The company cited "the safety of the public, our neighbors, and our employees" in coming to its decision.

In the demolition application, ADM cites multiple reports dating back to 2014 that suggest the building isn't structurally sound. ADM also says they have invested $100,000 between 2003 and 2019 for external building maintenance. 

Additionally, a report on the damage to the Great Northern Elevator on December 12 of this year by local engineer John Schenne indicates "the structure was not designed or built to withstand what are now understood to be the expected wind loads in its location."

City of Buffalo Preservation Board Chair Gwen Howard, however, told 2 On Your Side that the continued degradation of the Great Northern Elevator has been on their watch. 

"The claim that they were excellent stewards by spending in excess of $100,000 over a 17-year period is not a claim to be proud of," Howard told WGRZ. "That equates to $5882.35 per year spent on maintenance."

Howard also said the external maintenance was virtually nonexistent by their own admission. 

"To reward them for their admitted neglect does a disservice to every citizen of Buffalo," Howard said.

2 On Your Side reached out to  U.S. Rep. Brian Higgins, who expressed support for repairing the building earlier in the week. 

WGRZ also reached out to officials from the City of Buffalo to find out how soon the application could be approved or denied. 

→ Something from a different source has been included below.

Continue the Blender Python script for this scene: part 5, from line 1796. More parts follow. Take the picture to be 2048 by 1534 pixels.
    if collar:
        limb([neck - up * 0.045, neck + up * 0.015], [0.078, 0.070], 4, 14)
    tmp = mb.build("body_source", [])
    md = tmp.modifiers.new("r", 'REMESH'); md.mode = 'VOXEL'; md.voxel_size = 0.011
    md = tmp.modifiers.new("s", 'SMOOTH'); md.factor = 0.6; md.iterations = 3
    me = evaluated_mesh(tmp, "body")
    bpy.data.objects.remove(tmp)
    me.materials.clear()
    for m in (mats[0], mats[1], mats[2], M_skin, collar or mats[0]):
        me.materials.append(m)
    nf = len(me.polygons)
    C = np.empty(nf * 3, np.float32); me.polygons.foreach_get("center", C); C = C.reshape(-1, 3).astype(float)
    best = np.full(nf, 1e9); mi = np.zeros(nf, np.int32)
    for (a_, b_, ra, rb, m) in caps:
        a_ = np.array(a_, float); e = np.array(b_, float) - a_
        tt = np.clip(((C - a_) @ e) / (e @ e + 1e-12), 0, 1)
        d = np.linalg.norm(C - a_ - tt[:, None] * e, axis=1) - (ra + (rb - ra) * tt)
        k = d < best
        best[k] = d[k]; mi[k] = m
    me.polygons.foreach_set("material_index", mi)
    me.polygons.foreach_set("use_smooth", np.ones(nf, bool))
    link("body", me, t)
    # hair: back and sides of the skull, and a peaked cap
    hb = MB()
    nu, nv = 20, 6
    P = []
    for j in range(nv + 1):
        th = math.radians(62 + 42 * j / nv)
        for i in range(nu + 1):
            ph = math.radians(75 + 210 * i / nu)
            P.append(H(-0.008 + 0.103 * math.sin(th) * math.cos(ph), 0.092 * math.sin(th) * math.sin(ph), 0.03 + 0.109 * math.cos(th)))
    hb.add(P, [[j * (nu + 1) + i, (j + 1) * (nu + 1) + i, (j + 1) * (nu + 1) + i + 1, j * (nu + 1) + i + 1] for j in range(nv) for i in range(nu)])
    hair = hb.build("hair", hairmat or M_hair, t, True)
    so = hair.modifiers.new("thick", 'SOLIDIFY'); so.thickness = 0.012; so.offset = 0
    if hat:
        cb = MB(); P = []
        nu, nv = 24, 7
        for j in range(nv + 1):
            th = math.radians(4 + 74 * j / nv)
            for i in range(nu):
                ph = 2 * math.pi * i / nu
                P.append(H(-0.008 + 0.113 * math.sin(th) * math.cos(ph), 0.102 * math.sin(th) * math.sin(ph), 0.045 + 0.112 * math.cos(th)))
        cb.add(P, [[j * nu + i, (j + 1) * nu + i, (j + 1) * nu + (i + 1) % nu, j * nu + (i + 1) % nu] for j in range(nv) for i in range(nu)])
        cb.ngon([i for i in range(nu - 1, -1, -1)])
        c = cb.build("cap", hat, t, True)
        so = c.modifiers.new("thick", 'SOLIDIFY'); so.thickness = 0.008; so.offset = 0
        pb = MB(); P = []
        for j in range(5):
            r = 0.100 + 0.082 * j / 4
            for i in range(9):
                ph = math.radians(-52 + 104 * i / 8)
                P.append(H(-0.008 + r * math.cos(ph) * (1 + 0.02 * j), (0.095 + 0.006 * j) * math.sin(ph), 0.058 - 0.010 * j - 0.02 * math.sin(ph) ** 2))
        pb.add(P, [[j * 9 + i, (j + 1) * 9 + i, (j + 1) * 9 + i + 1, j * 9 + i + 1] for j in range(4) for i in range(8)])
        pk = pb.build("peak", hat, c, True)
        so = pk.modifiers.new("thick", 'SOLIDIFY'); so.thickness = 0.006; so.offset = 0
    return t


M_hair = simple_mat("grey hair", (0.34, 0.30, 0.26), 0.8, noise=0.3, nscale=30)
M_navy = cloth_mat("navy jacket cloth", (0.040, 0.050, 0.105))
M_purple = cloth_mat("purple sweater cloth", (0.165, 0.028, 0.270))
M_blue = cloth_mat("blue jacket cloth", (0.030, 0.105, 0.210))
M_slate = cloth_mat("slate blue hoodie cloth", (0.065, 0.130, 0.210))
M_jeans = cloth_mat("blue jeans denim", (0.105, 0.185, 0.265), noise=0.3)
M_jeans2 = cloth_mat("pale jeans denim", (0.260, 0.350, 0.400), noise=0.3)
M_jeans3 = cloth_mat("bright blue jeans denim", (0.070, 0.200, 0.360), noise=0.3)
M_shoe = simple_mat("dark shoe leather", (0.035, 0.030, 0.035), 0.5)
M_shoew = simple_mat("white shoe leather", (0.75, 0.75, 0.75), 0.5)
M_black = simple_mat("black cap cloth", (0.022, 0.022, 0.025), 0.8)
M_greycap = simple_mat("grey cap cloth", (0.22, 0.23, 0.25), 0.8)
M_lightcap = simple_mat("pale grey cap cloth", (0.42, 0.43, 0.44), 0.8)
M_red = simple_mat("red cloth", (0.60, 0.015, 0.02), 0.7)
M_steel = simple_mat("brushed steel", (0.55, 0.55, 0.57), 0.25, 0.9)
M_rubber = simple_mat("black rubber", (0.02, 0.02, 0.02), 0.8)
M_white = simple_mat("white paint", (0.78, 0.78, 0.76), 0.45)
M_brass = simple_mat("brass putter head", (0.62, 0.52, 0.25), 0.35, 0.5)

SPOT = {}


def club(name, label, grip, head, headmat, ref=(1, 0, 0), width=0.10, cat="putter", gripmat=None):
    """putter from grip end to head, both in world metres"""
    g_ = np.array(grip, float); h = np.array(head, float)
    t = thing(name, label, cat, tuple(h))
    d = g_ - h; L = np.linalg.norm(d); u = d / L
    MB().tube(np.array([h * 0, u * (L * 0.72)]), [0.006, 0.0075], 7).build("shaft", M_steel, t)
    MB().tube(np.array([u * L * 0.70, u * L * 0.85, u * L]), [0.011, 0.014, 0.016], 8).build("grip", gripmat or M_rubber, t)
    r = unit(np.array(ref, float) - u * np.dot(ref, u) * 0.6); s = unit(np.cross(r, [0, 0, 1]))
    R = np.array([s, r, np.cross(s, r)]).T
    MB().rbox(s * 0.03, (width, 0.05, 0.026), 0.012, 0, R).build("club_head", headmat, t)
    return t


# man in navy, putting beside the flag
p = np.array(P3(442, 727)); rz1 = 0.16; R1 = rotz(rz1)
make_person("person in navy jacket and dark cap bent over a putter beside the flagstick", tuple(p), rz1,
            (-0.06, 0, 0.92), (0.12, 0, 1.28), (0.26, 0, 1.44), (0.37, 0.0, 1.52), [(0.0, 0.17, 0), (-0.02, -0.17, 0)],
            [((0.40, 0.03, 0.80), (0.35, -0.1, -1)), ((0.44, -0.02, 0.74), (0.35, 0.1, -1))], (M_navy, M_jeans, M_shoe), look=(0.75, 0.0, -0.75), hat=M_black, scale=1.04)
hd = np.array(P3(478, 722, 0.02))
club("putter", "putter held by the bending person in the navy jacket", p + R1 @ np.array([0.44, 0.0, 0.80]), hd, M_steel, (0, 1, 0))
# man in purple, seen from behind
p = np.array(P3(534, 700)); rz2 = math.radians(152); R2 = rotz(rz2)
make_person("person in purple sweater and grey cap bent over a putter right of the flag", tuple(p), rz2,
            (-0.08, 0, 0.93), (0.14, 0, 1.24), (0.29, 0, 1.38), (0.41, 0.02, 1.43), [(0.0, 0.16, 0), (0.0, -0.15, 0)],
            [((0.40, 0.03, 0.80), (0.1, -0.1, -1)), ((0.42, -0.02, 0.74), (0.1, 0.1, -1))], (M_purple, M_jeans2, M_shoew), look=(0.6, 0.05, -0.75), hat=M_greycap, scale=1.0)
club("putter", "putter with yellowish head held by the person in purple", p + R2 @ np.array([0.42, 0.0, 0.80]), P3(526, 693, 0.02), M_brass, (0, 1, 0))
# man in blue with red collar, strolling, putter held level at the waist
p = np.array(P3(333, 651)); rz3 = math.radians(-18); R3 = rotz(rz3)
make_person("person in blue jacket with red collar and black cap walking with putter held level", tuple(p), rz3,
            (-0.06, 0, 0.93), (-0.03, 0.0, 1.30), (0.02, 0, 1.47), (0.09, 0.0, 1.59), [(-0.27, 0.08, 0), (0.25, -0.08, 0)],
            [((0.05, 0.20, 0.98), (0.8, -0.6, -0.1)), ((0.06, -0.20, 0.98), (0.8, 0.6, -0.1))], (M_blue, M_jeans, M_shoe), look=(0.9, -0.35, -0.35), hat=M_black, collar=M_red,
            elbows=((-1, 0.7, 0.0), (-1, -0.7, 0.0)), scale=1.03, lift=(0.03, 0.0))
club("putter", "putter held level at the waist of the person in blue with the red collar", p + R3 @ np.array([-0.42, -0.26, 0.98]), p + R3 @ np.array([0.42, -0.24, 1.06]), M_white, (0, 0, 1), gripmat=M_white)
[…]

A spokesperson for the city said that the "commissioner of Permits & Inspections is reviewing the report and also the drove inspection video to assess the extent of the damage from the weekend storm." 

ADM's statement read, in full:

The elevator structure next to our flour mill in Buffalo, New York, was built more than 120 years ago and has not been operational for decades. We understand and appreciate the community’s interest in it and have spent thousands of dollars repairing and maintaining it throughout the years. 

The structure suffered substantial and extensive damage from the wind and storms over the weekend and now poses significant safety concerns on-site and at adjacent properties and roadways. Our primary concern is always the safety of the public, our neighbors, and our employees. Under the circumstances, we have submitted an emergency demolition application to the City. In it, we share our commitment to dismantle the structure in a prompt, responsible and safe manner and look for ways to preserve the legacy of the structure, such as donating artifacts to a local museum. A copy of the application is attached for your reference.

We appreciate the support and understanding of the local community as we prioritize colleague and community safety in this difficult decision-making process.